A Moving Blog

Occasional celluloid musings from BarryG

Monday 3 October 2011

Meek's cutoff

Why does a critically well-rated and attractively-cast Western from a production team with a classy track record fail to get adequate distribution and promotion? Why did Meek's Cutoff only gross one million US dollars during its limited run in North American art-houses?


The history-based tale of three pioneer families lost on their 19th-century Oregon Trail wagon-ride was edited and directed by Kelly Reichardt, a multi-award-winner for Old Joy (2006) and Wendy and Lucy (2008). Neither was mainstream fun; both were based on short stories by Oregon novelist Jon Raymond, a protege of indie director Todd Haynes. In the first, two friends go camping in the mountains; the next film followed a hassled woman (Michelle Williams) and her beloved dog (played by Reichardt's own pet).

Reichardt, Raymond and Williams pooled their talents again for the 2010 Western, adding Bruce Greenwood in the title role of Stephen Meek, a long-haired bearded mountain man employed as a guide.
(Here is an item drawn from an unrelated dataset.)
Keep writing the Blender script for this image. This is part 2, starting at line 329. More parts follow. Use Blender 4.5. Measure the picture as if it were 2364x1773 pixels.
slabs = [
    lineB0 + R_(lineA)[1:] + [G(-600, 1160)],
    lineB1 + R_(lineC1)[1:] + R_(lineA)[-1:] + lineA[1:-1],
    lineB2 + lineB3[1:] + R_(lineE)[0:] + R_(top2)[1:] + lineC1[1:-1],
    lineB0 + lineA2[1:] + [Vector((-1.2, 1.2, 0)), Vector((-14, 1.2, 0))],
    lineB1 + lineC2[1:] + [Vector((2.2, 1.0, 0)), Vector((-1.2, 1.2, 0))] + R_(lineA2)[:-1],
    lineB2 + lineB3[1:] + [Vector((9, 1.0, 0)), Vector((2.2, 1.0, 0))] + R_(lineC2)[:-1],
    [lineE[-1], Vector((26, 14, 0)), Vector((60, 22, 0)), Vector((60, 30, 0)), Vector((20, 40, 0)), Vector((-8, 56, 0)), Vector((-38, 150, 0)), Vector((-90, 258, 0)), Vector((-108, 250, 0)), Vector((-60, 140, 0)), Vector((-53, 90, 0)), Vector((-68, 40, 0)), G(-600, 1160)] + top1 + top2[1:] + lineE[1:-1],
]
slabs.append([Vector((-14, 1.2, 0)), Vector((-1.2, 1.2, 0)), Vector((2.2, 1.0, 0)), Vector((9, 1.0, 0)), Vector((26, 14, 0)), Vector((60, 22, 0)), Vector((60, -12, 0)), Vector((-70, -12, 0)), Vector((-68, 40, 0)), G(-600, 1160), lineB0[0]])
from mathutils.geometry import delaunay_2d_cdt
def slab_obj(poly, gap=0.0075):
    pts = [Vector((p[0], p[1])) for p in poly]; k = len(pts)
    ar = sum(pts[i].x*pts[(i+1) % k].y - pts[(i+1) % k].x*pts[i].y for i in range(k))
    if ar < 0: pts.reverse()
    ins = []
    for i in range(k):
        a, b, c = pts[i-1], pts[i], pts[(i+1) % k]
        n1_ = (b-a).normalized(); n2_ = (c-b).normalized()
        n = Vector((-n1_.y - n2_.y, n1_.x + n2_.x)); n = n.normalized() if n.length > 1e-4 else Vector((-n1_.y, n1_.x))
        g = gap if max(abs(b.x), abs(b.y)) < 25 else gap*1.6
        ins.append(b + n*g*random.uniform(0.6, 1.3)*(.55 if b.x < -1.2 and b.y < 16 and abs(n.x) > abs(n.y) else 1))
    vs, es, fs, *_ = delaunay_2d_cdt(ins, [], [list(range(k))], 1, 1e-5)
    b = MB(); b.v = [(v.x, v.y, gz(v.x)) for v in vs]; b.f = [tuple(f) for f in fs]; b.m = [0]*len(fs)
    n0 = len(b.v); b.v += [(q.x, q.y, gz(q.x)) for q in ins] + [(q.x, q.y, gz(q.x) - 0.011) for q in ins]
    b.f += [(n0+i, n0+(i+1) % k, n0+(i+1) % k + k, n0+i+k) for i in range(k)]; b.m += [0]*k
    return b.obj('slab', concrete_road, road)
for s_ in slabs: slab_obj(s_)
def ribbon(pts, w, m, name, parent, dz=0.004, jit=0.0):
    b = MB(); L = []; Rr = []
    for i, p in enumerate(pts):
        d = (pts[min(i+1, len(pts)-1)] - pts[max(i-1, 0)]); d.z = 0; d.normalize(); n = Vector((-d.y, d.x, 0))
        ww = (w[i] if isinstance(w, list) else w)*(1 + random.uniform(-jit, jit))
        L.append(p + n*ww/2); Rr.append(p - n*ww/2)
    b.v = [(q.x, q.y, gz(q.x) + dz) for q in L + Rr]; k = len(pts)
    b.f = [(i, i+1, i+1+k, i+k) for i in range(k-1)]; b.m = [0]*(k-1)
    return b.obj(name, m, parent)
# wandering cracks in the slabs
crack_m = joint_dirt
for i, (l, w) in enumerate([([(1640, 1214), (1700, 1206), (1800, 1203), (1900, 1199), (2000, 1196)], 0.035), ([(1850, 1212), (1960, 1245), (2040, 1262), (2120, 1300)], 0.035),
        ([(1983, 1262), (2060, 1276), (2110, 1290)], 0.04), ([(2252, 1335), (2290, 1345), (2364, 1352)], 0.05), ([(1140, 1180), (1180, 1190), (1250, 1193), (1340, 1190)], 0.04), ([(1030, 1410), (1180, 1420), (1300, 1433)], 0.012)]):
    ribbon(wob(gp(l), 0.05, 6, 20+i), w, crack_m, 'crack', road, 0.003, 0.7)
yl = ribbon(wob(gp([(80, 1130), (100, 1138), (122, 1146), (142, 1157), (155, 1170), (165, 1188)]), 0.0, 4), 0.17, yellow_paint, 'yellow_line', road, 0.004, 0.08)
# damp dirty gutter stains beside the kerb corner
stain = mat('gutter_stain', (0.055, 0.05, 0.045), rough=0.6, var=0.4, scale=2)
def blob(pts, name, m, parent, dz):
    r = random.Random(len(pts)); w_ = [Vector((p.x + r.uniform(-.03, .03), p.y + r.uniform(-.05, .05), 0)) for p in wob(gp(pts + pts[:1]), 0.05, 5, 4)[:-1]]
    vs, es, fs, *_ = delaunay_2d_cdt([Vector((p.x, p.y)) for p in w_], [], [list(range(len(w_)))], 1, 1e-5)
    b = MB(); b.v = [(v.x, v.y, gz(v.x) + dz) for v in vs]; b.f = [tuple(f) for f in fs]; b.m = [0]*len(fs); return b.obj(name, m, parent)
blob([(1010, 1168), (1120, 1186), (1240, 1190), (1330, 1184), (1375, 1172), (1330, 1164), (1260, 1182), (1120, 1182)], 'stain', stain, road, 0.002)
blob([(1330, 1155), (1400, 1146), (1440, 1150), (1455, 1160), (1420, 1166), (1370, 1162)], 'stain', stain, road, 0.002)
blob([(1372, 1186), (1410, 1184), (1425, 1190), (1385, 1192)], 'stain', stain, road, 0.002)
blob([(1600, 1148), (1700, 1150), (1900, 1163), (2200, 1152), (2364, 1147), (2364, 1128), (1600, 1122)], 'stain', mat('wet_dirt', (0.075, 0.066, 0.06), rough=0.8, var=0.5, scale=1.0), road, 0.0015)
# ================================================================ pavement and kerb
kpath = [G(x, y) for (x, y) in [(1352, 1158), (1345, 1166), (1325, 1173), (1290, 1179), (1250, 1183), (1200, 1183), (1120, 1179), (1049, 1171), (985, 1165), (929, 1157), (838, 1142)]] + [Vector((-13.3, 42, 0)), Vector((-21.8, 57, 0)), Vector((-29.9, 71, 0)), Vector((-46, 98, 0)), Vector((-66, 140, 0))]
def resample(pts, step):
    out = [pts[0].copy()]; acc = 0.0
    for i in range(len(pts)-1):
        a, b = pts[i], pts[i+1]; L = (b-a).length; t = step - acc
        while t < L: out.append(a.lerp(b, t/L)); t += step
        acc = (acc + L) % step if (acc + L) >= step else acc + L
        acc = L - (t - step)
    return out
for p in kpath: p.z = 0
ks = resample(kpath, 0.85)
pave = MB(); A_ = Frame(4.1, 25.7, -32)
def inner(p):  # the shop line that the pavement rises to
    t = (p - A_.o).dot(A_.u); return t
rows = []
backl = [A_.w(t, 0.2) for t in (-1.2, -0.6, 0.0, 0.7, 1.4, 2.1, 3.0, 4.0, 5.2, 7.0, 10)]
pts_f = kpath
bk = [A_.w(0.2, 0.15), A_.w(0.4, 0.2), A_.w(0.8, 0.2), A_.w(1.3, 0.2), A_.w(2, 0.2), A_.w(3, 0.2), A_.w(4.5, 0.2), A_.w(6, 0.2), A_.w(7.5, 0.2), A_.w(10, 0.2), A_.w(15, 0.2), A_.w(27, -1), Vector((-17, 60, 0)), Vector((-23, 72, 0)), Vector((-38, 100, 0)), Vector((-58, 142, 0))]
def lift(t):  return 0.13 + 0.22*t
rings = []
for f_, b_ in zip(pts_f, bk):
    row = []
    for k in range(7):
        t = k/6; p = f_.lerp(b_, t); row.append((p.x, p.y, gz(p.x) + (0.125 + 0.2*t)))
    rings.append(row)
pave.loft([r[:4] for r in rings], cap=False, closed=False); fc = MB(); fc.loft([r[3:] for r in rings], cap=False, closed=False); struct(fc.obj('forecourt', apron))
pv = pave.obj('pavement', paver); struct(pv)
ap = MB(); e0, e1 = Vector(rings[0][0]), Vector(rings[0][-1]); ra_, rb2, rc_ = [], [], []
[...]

Besides Williams, as one of the group's three submissive wives, the cast also included Will (The Postman) Patton, Paul (There Will Be Blood) Dano and Shirley (Life During Wartime) Henderson. Haynes was an executive producer.

Chris Blauvelt (who worked on Haynes' I'm Still Here) was the cinematographer, and the production designer, David Doernberg, knew Reichardt from her (and his) first feature (River of Grass, 1994). Their work on the arid locations is a joy to watch, in small doses, and might have looked even grander if directed by a Terence Malick. The actors play reserved, tired, dead-panned 19th-century emigrants lost in a wilderness, lost in a tiring cinematic diorama.

Ron Rondeaux, in his first featured movie role, played "The Indian" captured by the ox-wagon train and forced to lead them to water. He's an experienced stuntman who'd also worked on The Postman. In the film industry, jobs arise more often from who you've worked with than from those you just "know": it's commonsense to employ talents that are tested and trusted.

As the DVD's 9-minute "making of" featurette is as self-consciously slow, static and prosaically framed as the movie, it can be assumed that Reichardt deliberately set out to make a docudrama without much drama. The conclusion is probably the least conclusive (or satisfying) of any Western ever made outside Russia. The movie's limited run is clearly explicable.